◆ DIRECTIONS
Write out, word for word, the first line of the data below and every line after it through the one containing "random.seed(7)".

□ □ □ □ □

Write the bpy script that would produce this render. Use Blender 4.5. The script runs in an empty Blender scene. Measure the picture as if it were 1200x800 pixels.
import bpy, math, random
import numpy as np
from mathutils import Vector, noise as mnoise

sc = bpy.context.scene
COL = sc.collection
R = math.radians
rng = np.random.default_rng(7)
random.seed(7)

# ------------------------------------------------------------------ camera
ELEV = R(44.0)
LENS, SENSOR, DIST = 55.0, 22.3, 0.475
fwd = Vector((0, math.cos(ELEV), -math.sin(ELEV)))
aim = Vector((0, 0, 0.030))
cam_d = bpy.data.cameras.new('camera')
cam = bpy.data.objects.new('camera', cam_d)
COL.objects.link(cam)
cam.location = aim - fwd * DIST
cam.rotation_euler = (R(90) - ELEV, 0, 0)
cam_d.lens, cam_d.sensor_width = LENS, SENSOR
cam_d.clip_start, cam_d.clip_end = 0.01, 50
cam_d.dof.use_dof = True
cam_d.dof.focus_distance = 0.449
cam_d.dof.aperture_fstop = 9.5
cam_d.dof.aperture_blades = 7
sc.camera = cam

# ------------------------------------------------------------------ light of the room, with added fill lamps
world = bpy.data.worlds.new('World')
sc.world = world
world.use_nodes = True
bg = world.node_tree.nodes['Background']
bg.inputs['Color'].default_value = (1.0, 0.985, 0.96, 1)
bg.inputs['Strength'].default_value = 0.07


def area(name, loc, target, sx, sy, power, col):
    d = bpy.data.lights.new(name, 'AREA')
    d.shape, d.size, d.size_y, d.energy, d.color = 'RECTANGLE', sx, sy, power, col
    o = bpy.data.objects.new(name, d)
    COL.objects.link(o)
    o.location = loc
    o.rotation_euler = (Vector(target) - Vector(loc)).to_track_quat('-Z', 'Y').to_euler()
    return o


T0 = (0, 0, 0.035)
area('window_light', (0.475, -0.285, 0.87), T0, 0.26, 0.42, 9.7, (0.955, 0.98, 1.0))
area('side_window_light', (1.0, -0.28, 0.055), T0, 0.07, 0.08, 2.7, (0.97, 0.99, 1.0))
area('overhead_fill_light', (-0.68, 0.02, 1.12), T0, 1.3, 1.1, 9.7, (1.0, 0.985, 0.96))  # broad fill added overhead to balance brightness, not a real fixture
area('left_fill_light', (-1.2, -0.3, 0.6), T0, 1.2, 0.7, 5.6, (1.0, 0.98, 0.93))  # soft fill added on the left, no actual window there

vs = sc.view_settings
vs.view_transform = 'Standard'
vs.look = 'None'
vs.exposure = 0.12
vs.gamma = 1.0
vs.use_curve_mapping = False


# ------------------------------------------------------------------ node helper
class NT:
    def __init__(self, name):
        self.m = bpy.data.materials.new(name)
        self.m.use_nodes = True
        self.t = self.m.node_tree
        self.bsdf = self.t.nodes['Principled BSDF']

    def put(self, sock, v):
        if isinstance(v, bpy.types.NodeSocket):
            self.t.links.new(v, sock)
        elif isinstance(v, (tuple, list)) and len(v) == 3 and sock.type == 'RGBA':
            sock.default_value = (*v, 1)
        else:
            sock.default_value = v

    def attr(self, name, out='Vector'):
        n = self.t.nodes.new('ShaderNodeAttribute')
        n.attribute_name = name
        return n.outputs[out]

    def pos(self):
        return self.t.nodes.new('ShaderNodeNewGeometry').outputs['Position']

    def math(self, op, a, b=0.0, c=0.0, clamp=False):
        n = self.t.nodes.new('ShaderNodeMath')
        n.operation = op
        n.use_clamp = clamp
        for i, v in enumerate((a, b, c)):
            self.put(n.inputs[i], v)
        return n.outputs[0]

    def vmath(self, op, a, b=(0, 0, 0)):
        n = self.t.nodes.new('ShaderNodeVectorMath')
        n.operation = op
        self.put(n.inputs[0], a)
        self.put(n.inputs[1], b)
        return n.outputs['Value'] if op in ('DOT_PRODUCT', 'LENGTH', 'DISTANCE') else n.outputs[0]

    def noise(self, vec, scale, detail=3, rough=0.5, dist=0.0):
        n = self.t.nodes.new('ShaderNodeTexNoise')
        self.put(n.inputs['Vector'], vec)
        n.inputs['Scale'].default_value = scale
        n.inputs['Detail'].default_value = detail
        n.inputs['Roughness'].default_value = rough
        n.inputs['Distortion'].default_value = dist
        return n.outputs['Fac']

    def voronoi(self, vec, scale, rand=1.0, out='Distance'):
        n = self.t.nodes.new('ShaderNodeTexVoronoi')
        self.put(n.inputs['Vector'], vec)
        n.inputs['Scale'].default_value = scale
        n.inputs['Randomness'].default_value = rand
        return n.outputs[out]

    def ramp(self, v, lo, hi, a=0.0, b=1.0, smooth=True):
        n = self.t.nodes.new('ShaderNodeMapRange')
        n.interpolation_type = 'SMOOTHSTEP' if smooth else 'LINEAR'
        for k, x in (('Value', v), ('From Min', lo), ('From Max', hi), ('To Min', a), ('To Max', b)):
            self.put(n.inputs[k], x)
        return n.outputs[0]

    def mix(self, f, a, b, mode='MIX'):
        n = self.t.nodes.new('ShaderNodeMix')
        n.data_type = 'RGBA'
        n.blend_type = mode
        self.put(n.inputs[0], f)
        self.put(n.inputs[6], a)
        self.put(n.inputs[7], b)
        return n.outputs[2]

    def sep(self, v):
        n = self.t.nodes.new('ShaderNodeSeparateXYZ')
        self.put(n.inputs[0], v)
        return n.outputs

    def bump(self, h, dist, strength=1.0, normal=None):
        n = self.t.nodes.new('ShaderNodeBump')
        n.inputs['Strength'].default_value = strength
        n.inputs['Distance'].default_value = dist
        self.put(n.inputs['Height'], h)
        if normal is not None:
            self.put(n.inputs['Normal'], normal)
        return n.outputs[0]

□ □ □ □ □

◆ PROBLEM SOLUTION
Write the bpy script that would produce this render. Use Blender 4.5. The script runs in an empty Blender scene. Measure the picture as if it were 1200x800 pixels.
import bpy, math, random
import numpy as np
from mathutils import Vector, noise as mnoise

sc = bpy.context.scene
COL = sc.collection
R = math.radians
rng = np.random.default_rng(7)
random.seed(7)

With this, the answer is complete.